:: Task statement ::
Up to and including the line containing "return (r[0], r[1], r[2], 1)", please reproduce the lines of the listing below, starting from the top.

:: Material for this exercise ::
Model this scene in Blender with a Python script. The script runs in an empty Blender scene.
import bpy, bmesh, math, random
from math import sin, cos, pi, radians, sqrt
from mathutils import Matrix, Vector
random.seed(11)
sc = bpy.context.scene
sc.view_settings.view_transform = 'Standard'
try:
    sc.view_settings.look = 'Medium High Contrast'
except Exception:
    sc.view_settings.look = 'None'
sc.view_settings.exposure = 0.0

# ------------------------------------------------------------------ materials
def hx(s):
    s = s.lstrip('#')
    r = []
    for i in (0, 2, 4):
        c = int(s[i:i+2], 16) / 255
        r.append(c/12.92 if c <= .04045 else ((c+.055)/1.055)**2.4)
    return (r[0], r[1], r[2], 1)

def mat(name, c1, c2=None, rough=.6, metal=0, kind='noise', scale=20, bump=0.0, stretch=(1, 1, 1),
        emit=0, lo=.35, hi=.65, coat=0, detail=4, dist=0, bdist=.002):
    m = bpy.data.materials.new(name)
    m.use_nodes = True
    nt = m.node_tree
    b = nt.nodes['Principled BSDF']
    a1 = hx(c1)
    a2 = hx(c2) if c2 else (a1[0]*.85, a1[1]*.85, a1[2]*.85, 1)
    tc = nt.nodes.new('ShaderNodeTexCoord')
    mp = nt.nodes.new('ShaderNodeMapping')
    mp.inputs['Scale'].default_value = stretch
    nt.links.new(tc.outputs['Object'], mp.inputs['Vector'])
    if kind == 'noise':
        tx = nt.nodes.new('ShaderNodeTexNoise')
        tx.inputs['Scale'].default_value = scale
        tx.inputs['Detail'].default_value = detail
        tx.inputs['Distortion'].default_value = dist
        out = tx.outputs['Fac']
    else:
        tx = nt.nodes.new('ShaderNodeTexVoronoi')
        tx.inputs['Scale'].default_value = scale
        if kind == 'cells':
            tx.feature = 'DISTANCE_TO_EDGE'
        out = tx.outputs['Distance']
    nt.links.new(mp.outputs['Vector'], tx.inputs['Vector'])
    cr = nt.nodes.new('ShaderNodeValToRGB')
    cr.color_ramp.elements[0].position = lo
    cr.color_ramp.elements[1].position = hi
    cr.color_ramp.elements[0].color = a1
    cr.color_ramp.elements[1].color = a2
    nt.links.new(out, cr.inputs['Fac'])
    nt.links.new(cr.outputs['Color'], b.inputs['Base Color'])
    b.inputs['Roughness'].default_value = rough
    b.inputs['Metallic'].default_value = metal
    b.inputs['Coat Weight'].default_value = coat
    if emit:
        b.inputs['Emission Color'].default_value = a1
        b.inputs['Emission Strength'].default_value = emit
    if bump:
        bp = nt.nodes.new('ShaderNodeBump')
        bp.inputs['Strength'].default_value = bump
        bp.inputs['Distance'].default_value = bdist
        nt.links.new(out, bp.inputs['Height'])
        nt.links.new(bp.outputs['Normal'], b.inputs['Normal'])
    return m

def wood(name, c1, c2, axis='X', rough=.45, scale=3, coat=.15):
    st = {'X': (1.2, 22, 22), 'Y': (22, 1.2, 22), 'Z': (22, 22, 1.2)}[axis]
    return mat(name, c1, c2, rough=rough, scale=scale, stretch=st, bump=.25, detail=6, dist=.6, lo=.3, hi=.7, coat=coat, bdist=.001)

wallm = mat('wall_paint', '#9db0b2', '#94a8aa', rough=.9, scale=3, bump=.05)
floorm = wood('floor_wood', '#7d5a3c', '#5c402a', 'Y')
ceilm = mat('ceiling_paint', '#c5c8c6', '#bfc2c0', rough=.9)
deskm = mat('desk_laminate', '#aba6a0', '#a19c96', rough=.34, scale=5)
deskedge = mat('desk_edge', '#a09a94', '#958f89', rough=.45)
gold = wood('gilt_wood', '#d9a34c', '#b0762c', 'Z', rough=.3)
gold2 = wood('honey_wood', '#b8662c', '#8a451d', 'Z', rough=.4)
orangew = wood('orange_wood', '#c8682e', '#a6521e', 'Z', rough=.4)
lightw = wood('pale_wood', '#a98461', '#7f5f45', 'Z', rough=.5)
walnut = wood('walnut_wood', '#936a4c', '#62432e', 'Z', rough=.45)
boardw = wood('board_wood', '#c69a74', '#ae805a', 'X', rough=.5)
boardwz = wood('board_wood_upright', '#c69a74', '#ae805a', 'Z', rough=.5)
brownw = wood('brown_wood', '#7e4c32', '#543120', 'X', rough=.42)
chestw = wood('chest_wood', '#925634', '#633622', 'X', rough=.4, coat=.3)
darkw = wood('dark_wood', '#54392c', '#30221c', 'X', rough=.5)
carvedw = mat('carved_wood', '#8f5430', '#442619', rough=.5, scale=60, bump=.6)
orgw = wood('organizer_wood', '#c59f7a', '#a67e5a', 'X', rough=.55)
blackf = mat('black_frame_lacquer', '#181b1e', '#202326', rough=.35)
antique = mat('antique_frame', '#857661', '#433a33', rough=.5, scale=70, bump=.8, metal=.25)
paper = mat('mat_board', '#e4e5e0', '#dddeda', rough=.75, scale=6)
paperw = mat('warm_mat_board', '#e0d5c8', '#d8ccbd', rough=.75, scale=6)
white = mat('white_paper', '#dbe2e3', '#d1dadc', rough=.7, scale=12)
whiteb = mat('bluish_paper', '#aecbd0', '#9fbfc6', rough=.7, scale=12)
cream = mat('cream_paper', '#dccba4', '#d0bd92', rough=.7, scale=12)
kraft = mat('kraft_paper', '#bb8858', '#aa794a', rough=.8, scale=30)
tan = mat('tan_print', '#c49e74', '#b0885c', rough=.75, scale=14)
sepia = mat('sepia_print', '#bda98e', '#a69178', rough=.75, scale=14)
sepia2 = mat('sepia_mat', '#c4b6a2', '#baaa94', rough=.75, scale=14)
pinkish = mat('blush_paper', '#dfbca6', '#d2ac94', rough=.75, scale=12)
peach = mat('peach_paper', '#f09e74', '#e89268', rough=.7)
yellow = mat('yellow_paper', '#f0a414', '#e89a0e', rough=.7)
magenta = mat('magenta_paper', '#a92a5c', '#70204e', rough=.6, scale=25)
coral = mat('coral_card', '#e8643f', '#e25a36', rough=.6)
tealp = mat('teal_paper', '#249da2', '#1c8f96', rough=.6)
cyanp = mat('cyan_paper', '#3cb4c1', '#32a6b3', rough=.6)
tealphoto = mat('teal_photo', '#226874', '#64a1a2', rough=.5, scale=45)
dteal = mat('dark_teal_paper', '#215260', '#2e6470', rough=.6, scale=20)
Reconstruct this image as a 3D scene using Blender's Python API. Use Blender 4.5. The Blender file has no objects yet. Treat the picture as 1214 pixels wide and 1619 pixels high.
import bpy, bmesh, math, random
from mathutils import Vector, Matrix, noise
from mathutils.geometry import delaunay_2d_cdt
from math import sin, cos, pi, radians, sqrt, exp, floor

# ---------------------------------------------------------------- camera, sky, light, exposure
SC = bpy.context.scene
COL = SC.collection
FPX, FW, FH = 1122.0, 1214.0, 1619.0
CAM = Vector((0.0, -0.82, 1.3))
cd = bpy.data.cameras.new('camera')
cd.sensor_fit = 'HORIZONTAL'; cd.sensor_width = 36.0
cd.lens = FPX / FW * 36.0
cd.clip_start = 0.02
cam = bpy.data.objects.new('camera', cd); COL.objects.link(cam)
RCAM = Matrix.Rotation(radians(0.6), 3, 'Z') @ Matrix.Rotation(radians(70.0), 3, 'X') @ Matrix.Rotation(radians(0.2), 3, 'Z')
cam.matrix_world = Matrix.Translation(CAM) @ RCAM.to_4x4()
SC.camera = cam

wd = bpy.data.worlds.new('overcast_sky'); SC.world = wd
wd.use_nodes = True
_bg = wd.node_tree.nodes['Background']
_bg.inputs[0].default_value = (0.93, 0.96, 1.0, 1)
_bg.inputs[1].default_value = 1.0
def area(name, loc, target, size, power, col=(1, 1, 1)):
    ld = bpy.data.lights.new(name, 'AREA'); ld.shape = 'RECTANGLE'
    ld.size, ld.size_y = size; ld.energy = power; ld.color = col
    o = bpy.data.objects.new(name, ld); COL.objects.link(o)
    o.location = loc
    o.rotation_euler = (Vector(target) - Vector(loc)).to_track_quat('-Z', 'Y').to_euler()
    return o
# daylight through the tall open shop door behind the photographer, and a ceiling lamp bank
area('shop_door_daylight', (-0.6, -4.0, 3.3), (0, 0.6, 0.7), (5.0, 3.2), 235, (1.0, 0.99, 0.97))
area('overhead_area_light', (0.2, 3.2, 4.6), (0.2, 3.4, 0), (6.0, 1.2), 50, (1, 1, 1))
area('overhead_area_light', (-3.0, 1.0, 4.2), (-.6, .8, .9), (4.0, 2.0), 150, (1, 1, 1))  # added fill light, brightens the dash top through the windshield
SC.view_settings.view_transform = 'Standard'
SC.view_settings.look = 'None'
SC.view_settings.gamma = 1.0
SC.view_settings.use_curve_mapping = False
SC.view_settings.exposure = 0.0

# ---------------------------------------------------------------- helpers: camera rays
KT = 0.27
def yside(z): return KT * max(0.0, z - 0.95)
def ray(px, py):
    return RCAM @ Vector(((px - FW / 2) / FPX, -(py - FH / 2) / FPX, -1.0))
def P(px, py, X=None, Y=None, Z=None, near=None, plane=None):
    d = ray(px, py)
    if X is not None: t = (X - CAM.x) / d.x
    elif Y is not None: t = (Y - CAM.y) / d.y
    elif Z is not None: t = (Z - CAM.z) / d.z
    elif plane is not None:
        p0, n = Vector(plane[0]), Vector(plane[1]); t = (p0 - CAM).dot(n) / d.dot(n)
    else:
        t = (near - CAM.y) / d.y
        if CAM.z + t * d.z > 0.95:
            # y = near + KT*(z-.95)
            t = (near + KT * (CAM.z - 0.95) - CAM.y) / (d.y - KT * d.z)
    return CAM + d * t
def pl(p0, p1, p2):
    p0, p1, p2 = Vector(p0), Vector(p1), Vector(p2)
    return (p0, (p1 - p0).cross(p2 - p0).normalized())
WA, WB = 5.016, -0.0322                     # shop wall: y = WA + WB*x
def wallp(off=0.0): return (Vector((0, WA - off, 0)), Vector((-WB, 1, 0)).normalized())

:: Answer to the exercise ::
Model this scene in Blender with a Python script. The script runs in an empty Blender scene.
import bpy, bmesh, math, random
from math import sin, cos, pi, radians, sqrt
from mathutils import Matrix, Vector
random.seed(11)
sc = bpy.context.scene
sc.view_settings.view_transform = 'Standard'
try:
    sc.view_settings.look = 'Medium High Contrast'
except Exception:
    sc.view_settings.look = 'None'
sc.view_settings.exposure = 0.0

# ------------------------------------------------------------------ materials
def hx(s):
    s = s.lstrip('#')
    r = []
    for i in (0, 2, 4):
        c = int(s[i:i+2], 16) / 255
        r.append(c/12.92 if c <= .04045 else ((c+.055)/1.055)**2.4)
    return (r[0], r[1], r[2], 1)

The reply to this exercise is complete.